While I can disable turbo boost in the BIOS on the Intel NUCs, with AMD there was no BIOS option to disable turbo core. But there are things that can be done after boot. This is fine for me given that I already run scripts at startup to enable the usage of gdb and mount my database filesystem. The scripts do the following. The last line disabled turbo core.

echo -1 > /proc/sys/kernel/perf_event_paranoid

echo 0 > /proc/sys/kernel/yama/ptrace_scope

sudo sh -c " echo 0 > /proc/sys/kernel/kptr_restrict"

echo 1 > /proc/sys/kernel/sysrq

echo x > /proc/sysrq-trigger

mount -o noatime,nodiratime,discard,noauto /dev/nvme0n1 /data

echo '0' > /sys/devices/system/cpu/cpufreq/boost

Debugging

From the output of cpupower frequency-info and turbostat I think the base clock is 2GHz. But I am not certain yet. Modern CPUs are complicated. Example output is here. I haven't used these tools and this post was useful both for the tools and as an introduction into how clock frequency can change (C states and more).

I needed to debug a performance difference -- the per-cpu IOPs from fio was ~20k on one server vs ~45k on the other. I ran perf top and the difference was obvious, read_hpet.0 was 50% of the CPU on the slow server and not visible on the fast server.
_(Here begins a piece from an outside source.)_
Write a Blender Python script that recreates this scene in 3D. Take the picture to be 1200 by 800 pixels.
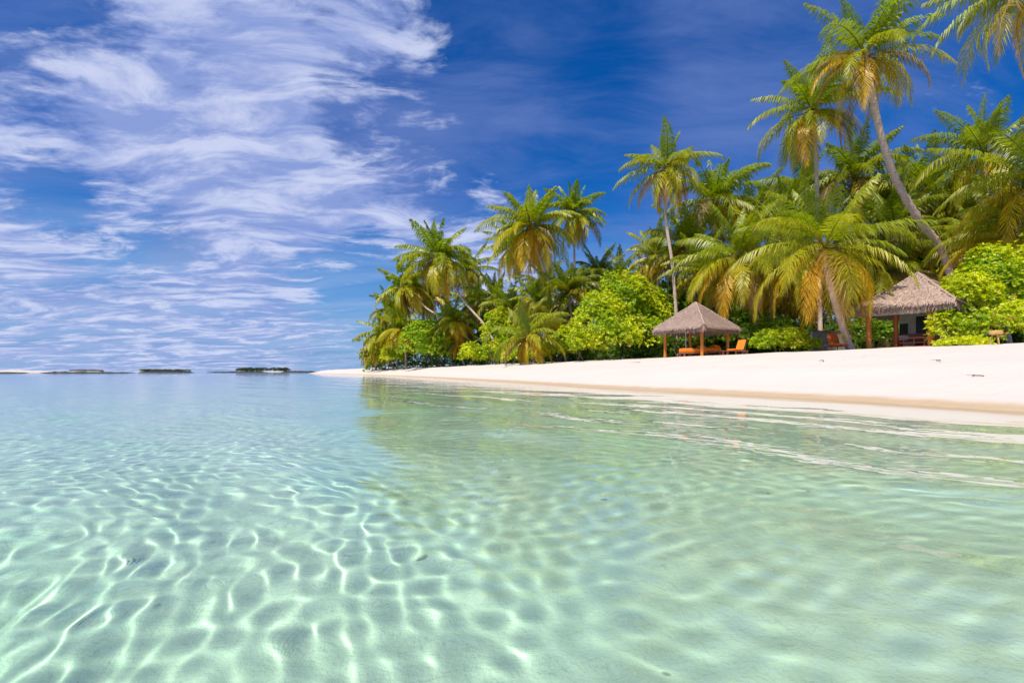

Also the ratio of user to system CPU time was very different between the servers. 

This line in dmesg output was a strong hint:

TSC found unstable after boot, most likely due to broken BIOS. Use 'tsc=unstable'

More details are here and eventually I found this Reddit post. The fix is below. I don't have an opinion on whether this is a HW issue or whether Linux will become more tolerant when measuring TSC at startup while choosing a clock source. Regardless, it is confusing to debug.

1. edit /etc/default/grub -> GRUB_CMDLINE_LINUX_DEFAULT="clocksource=tsc tsc=reliable"
2. update-grub
3. reboot

Bad SSD

Both servers are getting READ FPDMA QUEUED and WRITE FPDMA QUEUED errors from the SATA SSD (WD Blue SA510). I will guess that the problem is the WD Blue SSD and will soon replace it with a Samsung 870. The errors in dmesg look like this. The error has yet to repro after the replacement, but I also used screws to lock down the drive during the replacement and they were not used prior. So perhaps the lack of screws was the problem.